PI has agreed to act as sponsor in connection with the Qualifying Transaction,
subject to its completion of satisfactory due diligence. The Corporation has
agreed to pay PI a sponsorship fee as well as all costs and expenses incurred in
connection with its services as sponsor.


An agreement to sponsor should not be construed as any assurance with respect to
the merits of the Qualifying Transaction or the likelihood of completion.

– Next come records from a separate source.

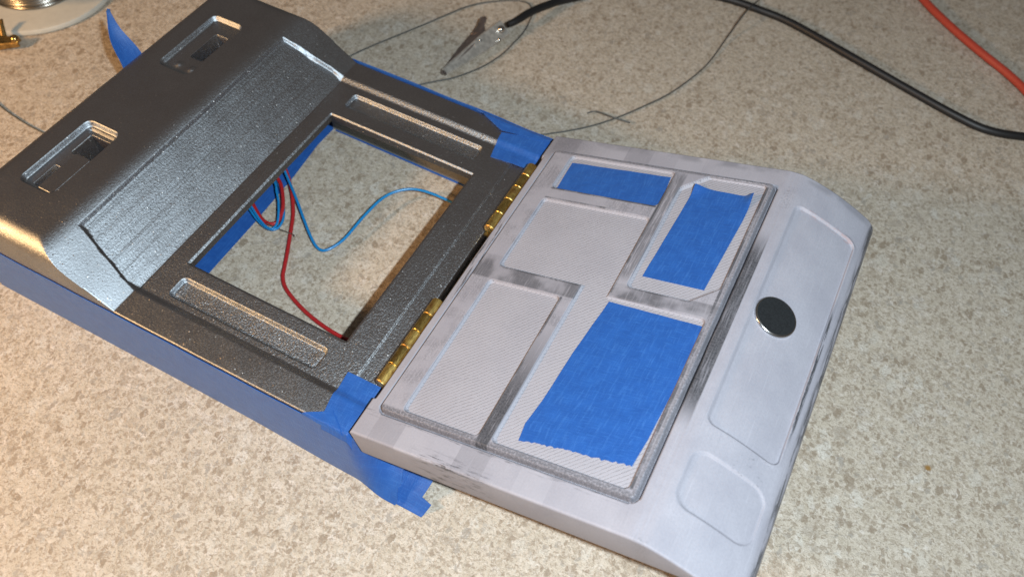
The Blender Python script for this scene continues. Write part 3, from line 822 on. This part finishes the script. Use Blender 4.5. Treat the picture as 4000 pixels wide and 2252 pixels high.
# curled loose end standing up behind the raised end
TL_ = [(-99.9, 53.0, 15.0), (-100.2, 53.4, 22.0), (-102, 54.9, 26.0), (-106, 57.2, 30.2), (-109, 60.8, 33.2), (-110, 63.1, 34.0)]
TR_ = [(-99.9, 60.0, 15.0), (-100.2, 60.4, 22.0), (-102, 61.4, 26.1), (-106, 61.4, 31.2), (-109, 62.6, 33.8), (-110, 63.4, 34.2)]
A_, B_ = spline(TL_, 7), spline(TR_, 7)
G = A_[:, None] * (1 - np.linspace(0, 1, 10)[None, :, None]) + B_[:, None] * np.linspace(0, 1, 10)[None, :, None]
G[..., 0] -= .9 * np.sin(np.linspace(0, math.pi, 10))[None] * np.linspace(0, 1, len(A_))[:, None]
UV = np.stack(np.meshgrid(np.linspace(0, 25, len(A_)), np.linspace(0, 7, 10), indexing='ij'), -1)
sheet("masking_tape", G, "pointed loose end of blue tape curling up beside the solder spool", UV)

# ------------------------------------------------------------------ thin wires in the window
def wire(name, pts, r, mat, label, cat="wire", group=None, sides=12, n=10):
    V, F = tube(pts, r, sides, n)
    ob = mesh_obj(name, V, F, M[mat]); return tag(ob, label, cat, group)
WG = "thin wires hanging in the base window"
wire("red_wire", [(-72, 68, 5), (-66.5, 64.2, 6), (-61.6, 61.4, 4.2), (-57.2, 57.6, 2.6), (-54.4, 54.2, 1.5), (-52.0, 50.7, 1.0), (-49.0, 45.3, .9), (-46.0, 39.8, .9),
     (-44.2, 36.3, .9), (-42.9, 34.0, .9), (-40.1, 31.5, .9), (-34.3, 29.0, .9), (-27.5, 27.2, 1.1), (-20.0, 26.3, 1.6), (-12, 26.5, 2.5)], .52, 'red',
     "long red wire crossing the window to its near corner", group=WG)
wire("blue_wire", [(-72, 67, 6), (-65, 63.2, 6.5), (-60.2, 59.9, 4.5), (-53.4, 54.8, 3.6), (-48.2, 50.6, 3.0), (-43.4, 46.9, 2.3), (-40.4, 45.2, 1.9), (-38.4, 45.2, 1.9), (-36.8, 47.2, 2.2), (-35.5, 51.0, 2.8),
     (-34.9, 58.8, 3.6), (-33.6, 66.1, 4.2), (-30.3, 70.6, 4.6), (-26.0, 72.9, 4.4), (-19.0, 73.6, 4.0), (-12, 73.0, 4.0)], .37, 'blue',
     "long blue wire arching across the window", group=WG)
wire("red_wire", [(-72, 54, 3.2), (-65.5, 50.2, 3.2), (-62.3, 48.1, 3.0), (-58.8, 46.1, 2.6), (-56.5, 45.2, 2.4), (-54.8, 45.3, 2.4), (-53.6, 46.4, 2.5), (-53.8, 48.5, 2.8),
     (-55.4, 51.8, 3.2), (-58.8, 55.9, 3.6), (-62.0, 58.2, 3.8), (-70, 62.5, 4)], .50, 'red', "short red wire loop beside the blue loops at the window edge", group=WG)
wire("blue_wire", [(-72, 52, 3.0), (-65.5, 48.2, 3.0), (-61.9, 46.3, 3.0), (-57.9, 44.4, 2.8), (-54.7, 43.6, 2.6), (-52.7, 44.1, 2.6), (-52.2, 46.0, 2.6), (-53.4, 49.2, 2.6),
     (-57.8, 54.4, 2.4), (-61.6, 57.6, 2.4), (-70, 62, 3)], .33, 'blue', "outer short blue wire loop at the window edge", group=WG)
wire("blue_wire", [(-72, 53, 4.6), (-65.5, 48.8, 4.4), (-61.4, 46.6, 4.2), (-57.2, 44.4, 3.8), (-54.2, 43.4, 3.4), (-52.6, 43.9, 3.4), (-53.0, 46.4, 3.6), (-56.0, 50.9, 4.0),
     (-58.5, 53.6, 4.4), (-61.2, 56.2, 4.6), (-70, 61, 4.6)], .33, 'blue', "inner short blue wire loop lying on the red loop", group=WG)
wire("bare_wire", [(-55.6, 44.7, 2.9), (-51.3, 45.1, 2.3), (-48.0, 45.5, 2.1), (-47.2, 45.1, 2.0)], .13, 'tin', "fine bare silver strand poking from the blue wire loop", group=WG, sides=8)

# ------------------------------------------------------------------ thin grey wire on the counter
GG = "thin grey wires lying on the countertop"
wire("grey_wire", [(30, 222, .5), (26.2, 206.1, .5), (24.9, 191.4, 3.9), (23.2, 178.6, 1.0), (21.7, 163.7, .5), (17.0, 147.7, .5), (11.1, 136.1, .5), (5.9, 127.5, .5), (-.2, 119.7, .5), (-8.5, 111.9, .5), (-16, 106.5, .5)],
     .23, 'grey_wire', "long thin grey wire curving from under the black cable to the lid's far corner", group=GG, sides=8)
wire("grey_wire", [(-1.4, 125.6, .9), (-.4, 126.6, 1.2), (1.2, 127.2, 1.4), (6.0, 127.3, 1.5), (11.0, 128.4, .8)], .23, 'grey_wire', "short grey wire offcut crossing the long thin wire", group=GG, sides=8)
wire("grey_wire", [(-76, 109, .5), (-72.8, 117, .5), (-70.0, 122.9, .5), (-64.2, 134.7, .5), (-60.3, 143.1, .5), (-56.1, 151.5, .5), (-50.6, 157.8, .5), (-44.1, 162.5, .5), (-40.0, 163.2, .5), (-37.3, 160.8, .5), (-35.9, 157.6, .5),
     (-34.6, 149.7, .5), (-34.9, 142.3, .5), (-35.6, 135.8, .5), (-38.0, 128.0, .5), (-42.6, 119.8, .5), (-46.4, 115.6, .5), (-50.2, 111.4, .5), (-55, 105.5, .5)], .23, 'grey_wire',
     "thin grey wire looping around the silver clip", group=GG, sides=8)
wire("grey_wire", [(-156, 46.5, .5), (-146.8, 43.7, .5), (-138.1, 42.3, .5), (-129.9, 41.8, .5), (-116, 42, .5)], .23, 'grey_wire', "thin grey wire running under the raised end at the left", group=GG, sides=8)

# ------------------------------------------------------------------ test lead with its clip
lead = empty("test_lead", (-41, 132, 0))
tag(lead, "black test lead with a silver crocodile clip lying behind the base", "test lead")
off = np.array((-41, 132, 0))
def sub(name, V, F, mat, parent, smooth=True, deg=40):
    ob = mesh_obj(name, np.asarray(V) - off, F, mat, parent, smooth)
    return sharp(ob, deg) if smooth else ob
cab = spline([(-38.6, 145.6, 4.2), (-37.0, 148.8, 4.3), (-35.4, 155, 4.0), (-33.0, 162.2, 3.0), (-29.4, 169.6, 2.0), (-20, 181, 1.3), (-6, 191.5, 1.3), (8, 197.5, 1.3), (17.6, 199.6, 1.3), (28, 199.6, 1.3), (40.3, 198.3, 1.3), (62.9, 191.0, 1.7),
             (79.8, 186.3, 1.3), (96.0, 181.6, 1.3), (105.8, 180.2, 1.3), (116.0, 183.0, 1.3), (130, 190, 1.3), (150, 200, 1.3)], 10)
V, F = tube(cab, np.interp(np.arange(len(cab)), [0, 8, 16, len(cab)], [.95, 1.1, 1.25, 1.25]), 16, raw=True)
cable = sub("cable", V, F, M['black'], lead)
def channel(tip, tail, w0, w1, h0, h1, z0, z1, up, th=.45):
    """folded sheet jaw: web plus two flanges, tapering from tail to tip"""
    tip, tail = np.array(tip, float), np.array(tail, float)
    d_ = (tail - tip); L_ = np.linalg.norm(d_); d_ /= L_; up = np.array(up, float); sd = np.cross(up, d_); sd /= np.linalg.norm(sd)
    V, F = [], []
    N_ = 14
    for i in range(N_ + 1):
        t = i / N_; w_ = w0 + (w1 - w0) * min(1, t * 1.5); hgt = h0 + (h1 - h0) * min(1, t * 1.7)
        c_ = tip + d_ * L_ * t
        for (a, b) in ((-w_, -hgt), (-w_, -.3), (-w_ + .35, 0), (w_ - .35, 0), (w_, -.3), (w_, -hgt), (w_ - th, -hgt), (w_ - th, -th), (-w_ + th, -th), (-w_ + th, -hgt)):
            V.append(c_ + sd * a + up * b)
    for i in range(N_):
        for k in range(10): F.append((i * 10 + k, i * 10 + (k + 1) % 10, i * 10 + 10 + (k + 1) % 10, i * 10 + 10 + k))
    F.append(tuple(range(10))[::-1]); F.append(tuple(N_ * 10 + k for k in range(10)))
    return V, F
upv = Vector((.62, -.25, .74)).normalized()
V, F = channel((-44.9, 117.6, 3.3), (-38.6, 144.0, 4.3), 1.1, 2.6, 1.4, 3.3, 0, 0, upv); sub("jaw", V, F, M['steel'], lead)
up2 = Vector((-.42, .08, .90)).normalized()
V, F = channel((-45.8, 117.6, 3.0), (-44.6, 137.0, 4.6), .9, 2.3, 1.2, 2.9, 0, 0, up2); jaw2 = sub("jaw", V, F, M['steel_dark'], lead)
V, F = channel((-44.6, 136.6, 4.6), (-46.4, 143.6, 5.4), 2.3, 1.1, 2.2, .9, 0, 0, up2); sub("finger_grip", V, F, M['steel_dark'], lead)
def ball(c_, r, axis=(0, 0, 1), flat=.7):
    V, F = lathe([(.01, r * flat), (r * .45, r * flat * .93), (r * .8, r * flat * .6), (r, 0), (r, -r * .6)], 20)
    q = Vector((0, 0, 1)).rotation_difference(Vector(axis))
    return [tuple(q @ Vector(v) + Vector(c_)) for v in V], F
V, F = ball((-43.1, 133.6, 4.6), .75, up2); sub("rivet", V, F, M['screw'], lead)
V, F = ball((-42.2, 134.0, 4.6), .55, up2); sub("rivet", V, F, M['screw'], lead)
V, F = ball((-39.0, 141.9, 4.7), 1.25, upv, .9); sub("screw", V, F, M['screw'], lead)
V, F = ball((-37.9, 138.9, 3.2), .6, upv); sub("rivet", V, F, M['screw'], lead)
sp = [(-42.8 + 1.0 * math.cos(a), 131.0 + .16 * a, 3.4 + 1.0 * math.sin(a)) for a in np.linspace(0, 8 * math.pi, 100)]
V, F = tube(sp, .22, 8, raw=True); sub("spring", V, F, M['steel'], lead)
wire("red_cable", [(60, 253, 1.6), (75.7, 234.9, 1.6), (86.5, 225.0, 1.6), (97.6, 216.6, 1.6), (106.5, 210.6, 1.6), (113.2, 205.0, 1.6), (124, 194, 1.6), (140, 180, 1.6)], 1.25, 'red_cable',
     "thick orange-red cable in the far right corner", cat="cable", sides=16)

# ------------------------------------------------------------------ solder spool
spool = empty("solder_spool", (-177.6, 88.4, 0))
tag(spool, "white plastic spool of silver solder wire, cut by the picture corner", "spool")
V, F = lathe([(4, .1), (23.2, .1), (23.8, .5), (23.9, 1.3), (23.6, 1.9), (22.6, 2.1), (11.0, 2.0), (4, 2.0)], 96)
sharp(mesh_obj("flange", V, F, M['white'], spool), 40)
pr = [(9.0, 2.0)]
for k in range(13):
    z0_ = 2.1 + k * 1.02
    for a in np.linspace(-1.35, 1.35, 7): pr.append((13.4 + .51 * math.cos(a) + (.25 if k % 3 == 0 else 0), z0_ + .51 + .5 * math.sin(a)))
pr.append((9.0, 15.5))
V, F = lathe(pr, 96); mesh_obj("solder_winding", V, F, M['solder'], spool)
V, F = lathe([(8.9, 2.0), (8.9, 15.4), (4.0, 15.4), (4.0, 2.0)], 48); sharp(mesh_obj("hub", V, F, M['white'], spool), 40)
V, F = lathe([(4, 15.6), (23.2, 15.6), (23.8, 16.0), (23.8, 17.2), (22.8, 17.6), (4, 17.6)], 96)
top_fl = sharp(mesh_obj("flange", V, F, M['white'], spool), 40)

# ------------------------------------------------------------------ brass clip cut by the left edge
bc = empty("brass_clip", (-165, 63, 0))
tag(bc, "small tarnished brass clip end at the spool's foot", "clip")
off = np.array((-165, 63, 0))
V, F = channel((-160.2, 64.8, 3.2), (-172, 58.0, 3.4), 1.2, 2.2, 1.6, 2.8, 0, 0, Vector((.1, -.2, .97)).normalized()); sub("jaw", V, F, M['brass_clip'], bc)
V, F = channel((-165.0, 63.5, 3.0), (-167.6, 66.6, 6.5), 1.0, .8, .8, .7, 0, 0, Vector((.5, -.6, .6)).normalized()); sub("finger_grip", V, F, M['brass_clip'], bc)
V, F = ball((-161.2, 64.5, 3.4), 1.35, (.35, -.35, .87), .9); sub("screw", V, F, M['brass_clip'], bc)
V, F = ball((-165.5, 61.0, 3.4), .9, (.35, -.35, .87), .8); sub("rivet", V, F, M['screw'], bc)
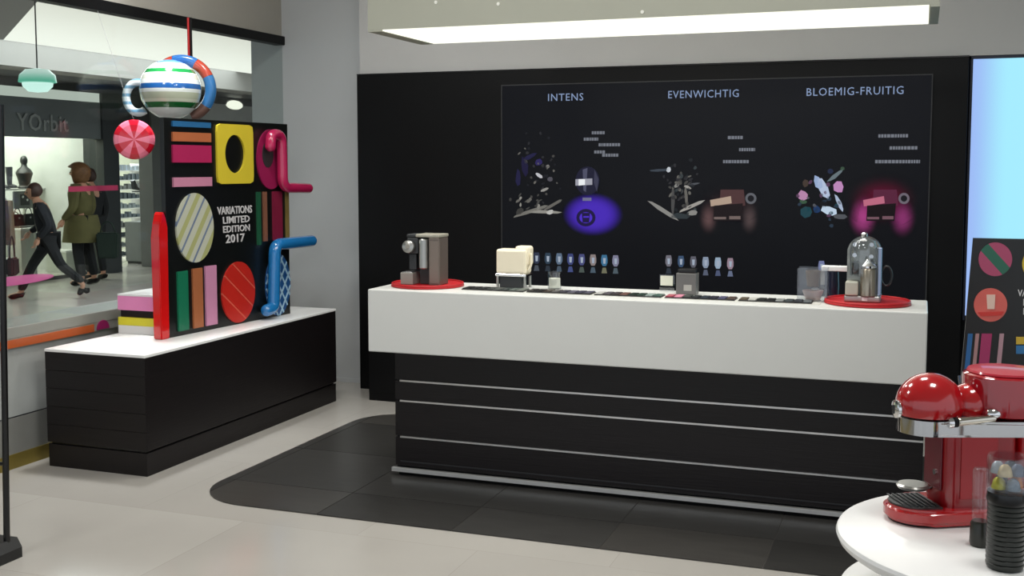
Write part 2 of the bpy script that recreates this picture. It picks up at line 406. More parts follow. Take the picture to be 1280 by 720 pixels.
# ------------------------------------------------------------------ video screen
SY = 7.54
scr = thing('display_screen', 'wide dark screen on the back panel with coffee pictures and three headings', 'screen', (-1.38, SY, 0.82))
def sl(p): return (p.x+1.38, p.z-0.82)
def S(u, v): return sl(at(u, v, y=SY))
FS = ((0, -0.004, 0), (1, 0, 0), (0, 0, 1), (0, -1, 0))
x0, z0 = -1.437, 0.0; x1, z1 = 1.422, 1.438
to_obj('screen_panel', box(B(), x0, x1, -0.004, 0.008, z0, z1), emis('screen_dark', '#14161d', 0.4, (2, '#12151f', 0.0, 1.4)), scr)
bm = B(); fw = 0.007
bm.free()
for a in ((x0-fw, x0, z0-fw, z1+fw), (x1, x1+fw, z0-fw, z1+fw), (x0, x1, z1, z1+fw), (x0, x1, z0-fw, z0)): to_obj('frame_bar', box(B(), a[0], a[1], -0.008, 0.008, a[2], a[3]), mat('dark_frame', '#2e2f30', 0.5), scr)
def lit(name, bm, col, s, off=0.0): return to_obj(name, bm, emis('lit_%s_%s' % (col.strip('#'), s), col, s), scr)
K = FPX/7.54
for s, u, v, sz in (('INTENS', 707, 122, 0.072), ('EVENWICHTIG', 879, 118, 0.072), ('BLOEMIG-FRUITIG', 1068, 114.5, 0.072)):
    cx, cz = S(u, v); fr = (Vector((cx, -0.0045, cz)), Vector((1, 0, 0)), Vector((0, 0, 1)), Vector((0, -1, 0)))
    bm = text_mesh(s, sz, 0.001, fr, 0.0, 1.12)
    xsx = [q.co.x for q in bm.verts]; wd = max(xsx)-min(xsx)
    tgt = {'INTENS': 44, 'EVENWICHTIG': 88, 'BLOEMIG-FRUITIG': 121}[s]
    a0, a1 = S(u-tgt/2, v)[0], S(u+tgt/2, v)[0]; k = (a1-a0)/wd
    for q in bm.verts: q.co.x = cx + (q.co.x-cx)*k
    lit('heading', bm, '#8fa3c8', 0.85)
def caption(u, v, wpx):
    bm = B(); a, z = S(u-wpx/2, v); b, _ = S(u+wpx/2, v); x = a; hgt = 0.0105
    while x < b-0.004:
        wd = random.uniform(0.010, 0.02); 
        prism(bm, rect(x, min(b, x+wd), z-hgt, z+hgt), 0.0002, 0.0012, FS)
        x += wd + 0.004
    return bm
bm = B()
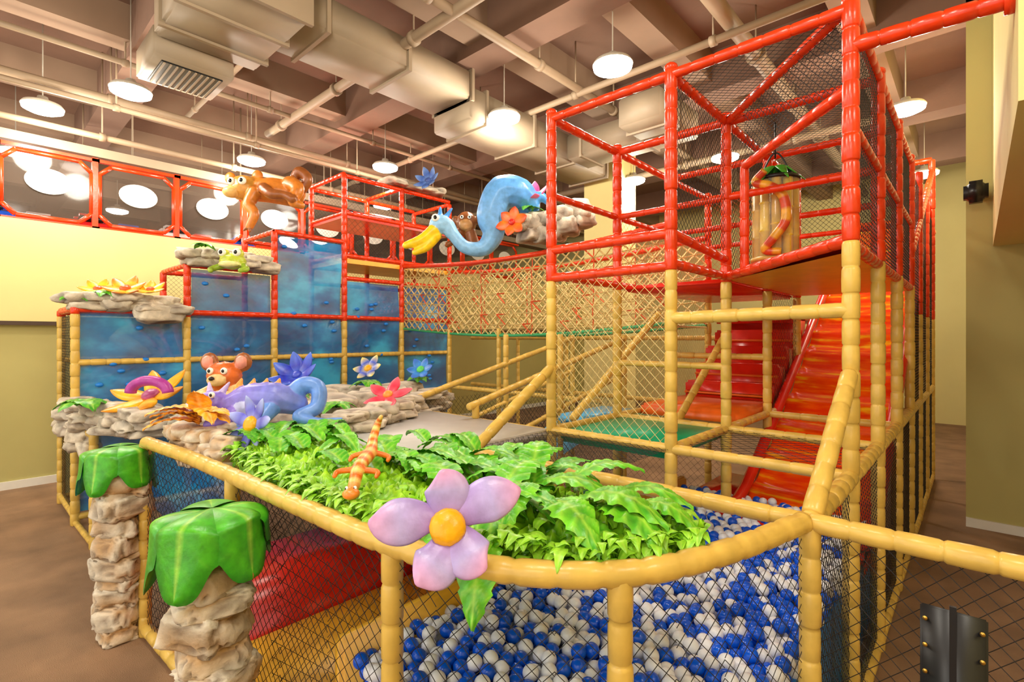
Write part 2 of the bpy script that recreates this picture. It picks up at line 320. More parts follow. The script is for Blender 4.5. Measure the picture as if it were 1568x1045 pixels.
box(mb,(-2.15,4.75,.45),(-1.66,5.9,.8),1,bev=.08); box(mb,(-1.64,4.35,.6),(-.6,4.75,.8),1,bev=.06)
box(mb,(-1.62,10.7,4.2),(-.56,12.3,4.3),2,bev=.03)
mb.build('bed',SL)

# ---------------- ball pit ----------------
BP=empty('ball_pit')
curve=[(-1.73,1.14),(-1.26,1.26),(-.9,1.53),(-.70,1.95),(-.56,2.5)]
cs=spline([(x,y,1.5) for x,y in [(-2.6,1.1)]+curve],8)
mb=MB([BEIGE])
foampath(mb,[(-4.75,.98,1.5),(-4.0,1.05,1.5),(-3.3,1.08,1.5)]+cs,.045)
foam(mb,(-.54,2.52,1.5),(-2.7,2.45,1.5),.04)
foam(mb,(-.54,2.52,1.5),(3.2,2.52,1.5),.043)
fy=[2.52,3.5,4.6,5.8,7.0,8.2,9.4,10.7]
for a,b in zip(fy,fy[1:]): foam(mb,(-.54,a,1.5),(-.54,b,1.5),.045); foam(mb,(-.54,a,.06),(-.54,b,.06),.04)
for x,y in ((-1.69,1.15),(-.9,1.53),(-.54,2.52),(-4.75,.98),(-3.2,1.08),(-2.7,2.45),(1.0,2.52),(3.0,2.52)): foam(mb,(x,y,0),(x,y,1.5),.043)
foam(mb,(-4.75,.98,.06),(-1.69,1.15,.06),.043)
for y in fy[5:]: foam(mb,(-.54,y,0),(-.54,y,1.5),.04)
mb.build('rails',BP)
mb=MB([RED,NETB,BEIGE])
for y in fy[5:]: foam(mb,(-.54,y,1.5),(-.54,y,2.6),.04,2); foam(mb,(-.54,y,2.6),(-.54,y,4.4),.04,0)
foam(mb,(-.54,7,3.2),(-.54,10.7,5.0),.04,0); foam(mb,(-1.64,10.7,5.2),(-.54,10.7,5.2),.045,0); foam(mb,(-1.64,10.7,0),(-1.64,10.7,5.2),.04,0); foam(mb,(-.54,10.7,4.4),(-.54,10.7,5.2),.045,0)
for a,b in zip(fy[4:],fy[5:]): vnet(mb,(-.54,a),(-.54,b),1.5,4.2,mi=1)
mb.build('side_frame',SL)
mb=MB([NETB])
pts=[(-.54,2.52)]+[(p.x,p.y) for p in reversed(cs[::4])]
for a,b in zip(pts,pts[1:]): vnet(mb,a,b,0,1.5,s=.05)
vnet(mb,(-2.6,1.1),(-3.2,1.08),0,1.5,s=.05); vnet(mb,(-3.2,1.08),(-4.75,.98),0,1.5,s=.05)
for a,b in zip(fy,fy[1:]): vnet(mb,(-.54,a),(-.54,b),0,1.5,s=.045,r=.002)
vnet(mb,(-.54,2.52),(3.0,2.52),0,1.5,s=.05); vnet(mb,(-2.7,1.1),(-2.7,3.5),.1,1.5,s=.06)
vnet(mb,(-4.75,.98),(-4.75,3.4),0,1.4,s=.05)
mb.build('netting',BP)
poly=[(-2.15,1.2),(-1.75,1.22),(-1.3,1.36),(-.99,1.62),(-.8,1.97),(-.64,2.52),(-.64,5),(-2.15,5)]
def inside(x,y):
    c=False
    for i in range(len(poly)):
        x1,y1=poly[i];x2,y2=poly[i-1]
        if (y1>y)!=(y2>y) and x<(x2-x1)*(y-y1)/(y2-y1)+x1: c=not c
    return c
r=.037; P=[];subs=[]
for L,(zz,ox,oy) in enumerate(((.8,0,0),(.745,r,r*.6),(.69,0,r*1.1))):
    j=0;y=1.2
    while y<5:
        x=-2.15+(j%2)*r+ox
        while x<-.6:
            if inside(x,y): P.append((x+random.uniform(-.012,.012),y+oy+random.uniform(-.012,.012),zz+.06*nz(x*1.5,y*1.5,3)+random.uniform(-.024,.024))); subs.append(3 if L==0 else 2)
            x+=2*r*1.03
        y+=r*1.78;j+=1
VV=[];FF=[];MI=[];o=0
cols=[1 if random.random()<.43 else 0 for _ in P]
for mi in (0,1):
    for sub in (3,2):
        sel=[i for i in range(len(P)) if cols[i]==mi and subs[i]==sub]; v,f=ICO[sub]; C=np.array([P[i] for i in sel]); vv=(v[None]*r+C[:,None]).reshape(-1,3); ff=(f[None]+(np.arange(len(C))*len(v))[:,None,None]).reshape(-1,3)
        VV.append(vv);FF.append(ff+o);o+=len(vv);MI+= [mi]*len(ff)
VV=np.concatenate(VV);FF=np.concatenate(FF); me=bpy.data.meshes.new('balls')
me.vertices.add(len(VV)); me.vertices.foreach_set('co',VV.ravel()); me.loops.add(len(FF)*3); me.loops.foreach_set('vertex_index',FF.ravel().astype(np.int32)); me.polygons.add(len(FF)); me.polygons.foreach_set('loop_start',np.arange(0,len(FF)*3,3,dtype=np.int32)); me.polygons.foreach_set('material_index',np.array(MI,dtype=np.int32)); me.polygons.foreach_set('use_smooth',[True]*len(FF)); me.materials.append(BALLW); me.materials.append(BALLB); me.update(calc_edges=True)
ob=bpy.data.objects.new('plastic_balls',me); SC.collection.objects.link(ob); ob.parent=BP
mb=MB([BLUEPAD,YELPAD,REDPAD,BLACK])
mb.add([(x,y,z) for z in (0,.66) for x,y in poly],[tuple(range(8,16))]+[(i,(i+1)%8,8+(i+1)%8,8+i) for i in range(8)],0,smooth=False)
box(mb,(-2.25,1.2,0),(-2.17,5,.9),1,bev=.02); box(mb,(-3.5,1.25,.0),(-2.3,3.4,.34),1,bev=.03); box(mb,(-4.65,1.25,.0),(-3.55,3.4,.5),2,bev=.04); box(mb,(-3.5,2.6,.34),(-2.3,3.4,.75),2,bev=.05)
for i in range(16): box(mb,(-4.2+i*.12,2.3,.9+.15*random.random()),(-4.13+i*.12,2.31,1.42),3)
mb.build('pads',BP)
mb=MB([BLACK,GOLD]); box(mb,(-.16,2.47,.1),(.03,2.485,1.3),0,bev=.006); box(mb,(-.075,2.462,.1),(-.055,2.475,1.32),0)
for i in range(12):
    for x in (-.145,.015): sweep(mb,[(x,2.47,.15+i*.1),(x,2.464,.15+i*.1)],.008,n=10,mi=1)
mb.build('laced_flap',BP)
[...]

On October 7, 2009, Herdron announced that it had loaned Pacemaker USD$50,000
for the preparation of a NI 43-101 compliant technical report on Pacemaker's
mineral concessions located in northeastern Sonora, Mexico. Herdron is also
pleased to announce that Pacemaker has repaid the loan to the Corporation in
full. The Corporation anticipates that it will file the technical report and a
filing statement on SEDAR at www.sedar.com once the Corporation has satisfied
the requirements of the TSX Venture Exchange for a qualifying transaction.


Investors are cautioned that, except as disclosed in the filing statement to be
prepared in connection with the transaction, any information released or
received with respect to the transaction may not be accurate or complete and
should not be relied upon. Trading in the securities of a capital pool company
should be considered highly speculative.


This press release does not constitute an offer to sell or solicitation of an
offer to buy any of the securities in the United States. The securities have not
been and will not be registered under the United States Securities Act of 1933,
as amended (the "U.S. Securities Act") or any state securities laws and may not
be offered or sold within the United States or to a U.S. Person unless
registered under the U.S. Securities Act and applicable state securities laws or
an exemption from such registration is available.